### Problem requirements:
Print exactly the lines from the first one down to the line that contains "make_clamps()", both included, and skip the pictures.

### Material provided:
☆ ☆ ☆ ☆ ☆ ☆ ☆

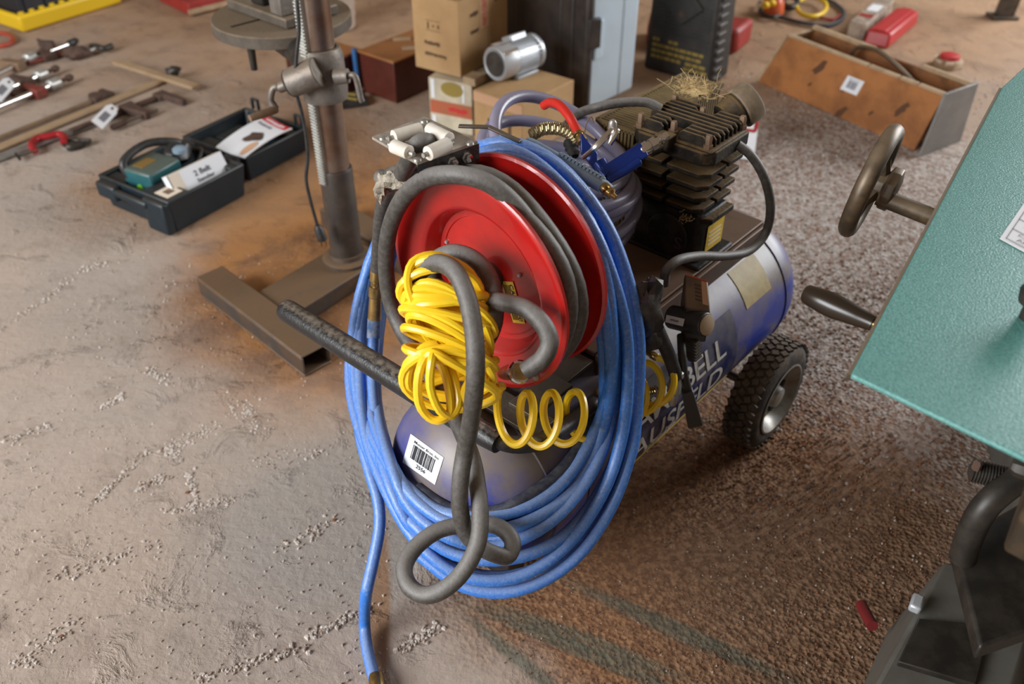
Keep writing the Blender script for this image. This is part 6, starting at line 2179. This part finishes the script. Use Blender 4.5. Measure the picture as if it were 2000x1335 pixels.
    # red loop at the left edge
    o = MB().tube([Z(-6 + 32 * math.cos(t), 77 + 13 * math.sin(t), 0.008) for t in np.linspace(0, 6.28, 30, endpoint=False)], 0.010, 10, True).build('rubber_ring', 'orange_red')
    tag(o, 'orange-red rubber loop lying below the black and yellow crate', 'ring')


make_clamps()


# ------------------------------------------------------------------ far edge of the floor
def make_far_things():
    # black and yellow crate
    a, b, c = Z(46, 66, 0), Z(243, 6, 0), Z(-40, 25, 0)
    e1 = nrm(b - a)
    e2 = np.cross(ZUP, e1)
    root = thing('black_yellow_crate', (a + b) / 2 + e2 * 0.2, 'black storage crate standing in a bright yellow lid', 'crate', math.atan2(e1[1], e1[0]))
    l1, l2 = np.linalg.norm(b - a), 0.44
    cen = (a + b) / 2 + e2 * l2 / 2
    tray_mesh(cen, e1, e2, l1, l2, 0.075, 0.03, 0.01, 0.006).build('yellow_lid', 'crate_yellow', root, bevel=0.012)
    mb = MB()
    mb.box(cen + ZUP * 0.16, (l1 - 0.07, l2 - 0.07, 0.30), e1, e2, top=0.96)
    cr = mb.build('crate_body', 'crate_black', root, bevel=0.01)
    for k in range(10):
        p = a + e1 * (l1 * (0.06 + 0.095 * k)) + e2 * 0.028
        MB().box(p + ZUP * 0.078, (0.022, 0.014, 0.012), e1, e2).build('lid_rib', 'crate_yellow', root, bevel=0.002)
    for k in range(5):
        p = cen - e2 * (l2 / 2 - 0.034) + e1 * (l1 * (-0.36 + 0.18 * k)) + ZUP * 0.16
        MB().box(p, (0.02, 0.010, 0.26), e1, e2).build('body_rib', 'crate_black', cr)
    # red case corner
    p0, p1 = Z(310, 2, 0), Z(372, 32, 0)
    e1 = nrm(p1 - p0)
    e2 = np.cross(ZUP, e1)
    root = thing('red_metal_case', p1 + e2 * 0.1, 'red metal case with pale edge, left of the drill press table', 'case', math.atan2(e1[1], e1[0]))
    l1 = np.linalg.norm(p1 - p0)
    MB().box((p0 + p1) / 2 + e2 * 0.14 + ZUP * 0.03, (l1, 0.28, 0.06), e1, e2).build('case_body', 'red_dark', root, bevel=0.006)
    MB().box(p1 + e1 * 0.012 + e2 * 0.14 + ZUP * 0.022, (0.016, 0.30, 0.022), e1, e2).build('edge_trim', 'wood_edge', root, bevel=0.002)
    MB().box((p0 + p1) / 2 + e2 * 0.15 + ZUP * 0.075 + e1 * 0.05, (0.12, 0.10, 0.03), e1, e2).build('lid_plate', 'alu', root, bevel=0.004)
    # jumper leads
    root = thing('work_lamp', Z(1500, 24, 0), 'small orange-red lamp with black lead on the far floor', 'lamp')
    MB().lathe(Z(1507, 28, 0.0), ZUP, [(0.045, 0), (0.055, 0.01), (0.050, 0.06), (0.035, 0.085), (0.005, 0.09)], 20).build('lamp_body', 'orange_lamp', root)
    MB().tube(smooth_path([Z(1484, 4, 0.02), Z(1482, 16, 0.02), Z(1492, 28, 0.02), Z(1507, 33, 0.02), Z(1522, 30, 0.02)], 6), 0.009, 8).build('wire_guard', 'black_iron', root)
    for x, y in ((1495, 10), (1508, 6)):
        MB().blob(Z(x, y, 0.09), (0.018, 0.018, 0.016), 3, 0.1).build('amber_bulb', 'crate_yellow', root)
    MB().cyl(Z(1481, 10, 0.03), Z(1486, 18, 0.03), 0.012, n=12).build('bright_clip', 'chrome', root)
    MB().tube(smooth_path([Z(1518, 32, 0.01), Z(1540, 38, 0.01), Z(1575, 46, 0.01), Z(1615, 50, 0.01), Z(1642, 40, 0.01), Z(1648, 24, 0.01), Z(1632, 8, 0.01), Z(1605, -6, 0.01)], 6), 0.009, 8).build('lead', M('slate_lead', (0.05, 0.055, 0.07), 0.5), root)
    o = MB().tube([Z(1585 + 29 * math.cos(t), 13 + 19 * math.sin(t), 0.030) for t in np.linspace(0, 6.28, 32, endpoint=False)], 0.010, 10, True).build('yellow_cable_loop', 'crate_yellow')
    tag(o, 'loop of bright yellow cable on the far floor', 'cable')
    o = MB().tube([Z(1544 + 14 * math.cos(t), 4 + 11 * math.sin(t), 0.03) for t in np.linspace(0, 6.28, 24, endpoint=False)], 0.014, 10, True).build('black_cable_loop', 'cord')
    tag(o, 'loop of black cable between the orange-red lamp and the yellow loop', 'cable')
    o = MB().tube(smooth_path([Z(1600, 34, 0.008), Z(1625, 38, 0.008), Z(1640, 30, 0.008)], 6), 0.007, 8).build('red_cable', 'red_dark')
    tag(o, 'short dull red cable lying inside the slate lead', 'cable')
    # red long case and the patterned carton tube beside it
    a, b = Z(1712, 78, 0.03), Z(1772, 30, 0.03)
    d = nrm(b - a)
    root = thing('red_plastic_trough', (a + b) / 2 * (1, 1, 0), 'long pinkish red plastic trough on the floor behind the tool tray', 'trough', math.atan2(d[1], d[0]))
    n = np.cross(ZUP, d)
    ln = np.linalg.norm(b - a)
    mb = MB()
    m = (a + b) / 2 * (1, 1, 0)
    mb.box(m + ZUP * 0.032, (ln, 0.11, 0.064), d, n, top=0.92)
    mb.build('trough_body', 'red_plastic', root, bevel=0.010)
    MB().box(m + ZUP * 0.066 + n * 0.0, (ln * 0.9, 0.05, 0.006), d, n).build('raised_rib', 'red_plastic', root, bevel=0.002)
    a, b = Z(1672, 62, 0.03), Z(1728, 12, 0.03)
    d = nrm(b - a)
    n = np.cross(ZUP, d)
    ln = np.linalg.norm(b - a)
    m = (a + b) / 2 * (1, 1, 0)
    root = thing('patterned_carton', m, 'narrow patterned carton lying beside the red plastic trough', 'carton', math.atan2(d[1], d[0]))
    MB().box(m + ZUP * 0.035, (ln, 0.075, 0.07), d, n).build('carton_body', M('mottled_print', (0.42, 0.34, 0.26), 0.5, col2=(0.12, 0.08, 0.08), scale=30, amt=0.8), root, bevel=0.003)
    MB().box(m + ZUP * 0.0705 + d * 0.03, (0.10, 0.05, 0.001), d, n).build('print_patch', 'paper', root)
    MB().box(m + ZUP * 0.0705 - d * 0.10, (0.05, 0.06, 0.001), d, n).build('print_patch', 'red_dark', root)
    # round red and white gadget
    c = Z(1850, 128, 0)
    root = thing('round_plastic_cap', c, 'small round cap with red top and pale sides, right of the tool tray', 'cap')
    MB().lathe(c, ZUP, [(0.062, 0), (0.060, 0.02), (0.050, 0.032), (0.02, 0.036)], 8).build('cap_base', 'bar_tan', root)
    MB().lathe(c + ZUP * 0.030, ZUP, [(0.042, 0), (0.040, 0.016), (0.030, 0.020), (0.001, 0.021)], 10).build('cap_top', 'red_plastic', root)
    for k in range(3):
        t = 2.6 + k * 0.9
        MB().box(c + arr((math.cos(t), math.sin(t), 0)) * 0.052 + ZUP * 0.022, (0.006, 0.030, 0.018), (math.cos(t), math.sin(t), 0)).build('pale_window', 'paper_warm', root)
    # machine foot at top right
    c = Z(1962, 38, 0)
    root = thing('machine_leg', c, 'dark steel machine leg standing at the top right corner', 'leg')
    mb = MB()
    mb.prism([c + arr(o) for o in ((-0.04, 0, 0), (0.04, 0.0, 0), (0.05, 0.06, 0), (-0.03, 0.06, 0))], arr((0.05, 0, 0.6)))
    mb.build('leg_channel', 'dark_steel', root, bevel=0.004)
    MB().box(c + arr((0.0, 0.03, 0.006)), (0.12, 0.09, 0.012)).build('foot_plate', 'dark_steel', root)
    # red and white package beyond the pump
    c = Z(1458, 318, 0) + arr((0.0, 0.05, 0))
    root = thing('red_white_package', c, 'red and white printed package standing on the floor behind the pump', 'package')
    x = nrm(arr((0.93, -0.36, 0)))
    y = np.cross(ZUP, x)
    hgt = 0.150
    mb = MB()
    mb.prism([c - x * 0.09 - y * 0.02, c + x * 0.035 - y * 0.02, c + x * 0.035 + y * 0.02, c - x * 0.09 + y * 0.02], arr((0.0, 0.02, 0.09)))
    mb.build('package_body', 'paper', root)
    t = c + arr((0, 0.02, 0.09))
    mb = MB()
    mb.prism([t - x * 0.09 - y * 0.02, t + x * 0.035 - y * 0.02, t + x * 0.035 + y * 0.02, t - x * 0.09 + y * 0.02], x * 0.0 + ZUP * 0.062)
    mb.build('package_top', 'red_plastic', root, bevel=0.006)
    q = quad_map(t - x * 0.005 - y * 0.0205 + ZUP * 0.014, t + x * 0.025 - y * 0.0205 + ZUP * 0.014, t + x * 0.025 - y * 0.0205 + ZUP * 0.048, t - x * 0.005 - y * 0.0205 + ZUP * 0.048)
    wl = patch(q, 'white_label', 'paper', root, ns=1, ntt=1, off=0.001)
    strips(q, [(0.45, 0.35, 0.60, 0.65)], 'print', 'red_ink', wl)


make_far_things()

☆ ☆ ☆ ☆ ☆ ☆ ☆

### Finished exercise:
Keep writing the Blender script for this image. This is part 6, starting at line 2179. This part finishes the script. Use Blender 4.5. Measure the picture as if it were 2000x1335 pixels.
    # red loop at the left edge
    o = MB().tube([Z(-6 + 32 * math.cos(t), 77 + 13 * math.sin(t), 0.008) for t in np.linspace(0, 6.28, 30, endpoint=False)], 0.010, 10, True).build('rubber_ring', 'orange_red')
    tag(o, 'orange-red rubber loop lying below the black and yellow crate', 'ring')


make_clamps()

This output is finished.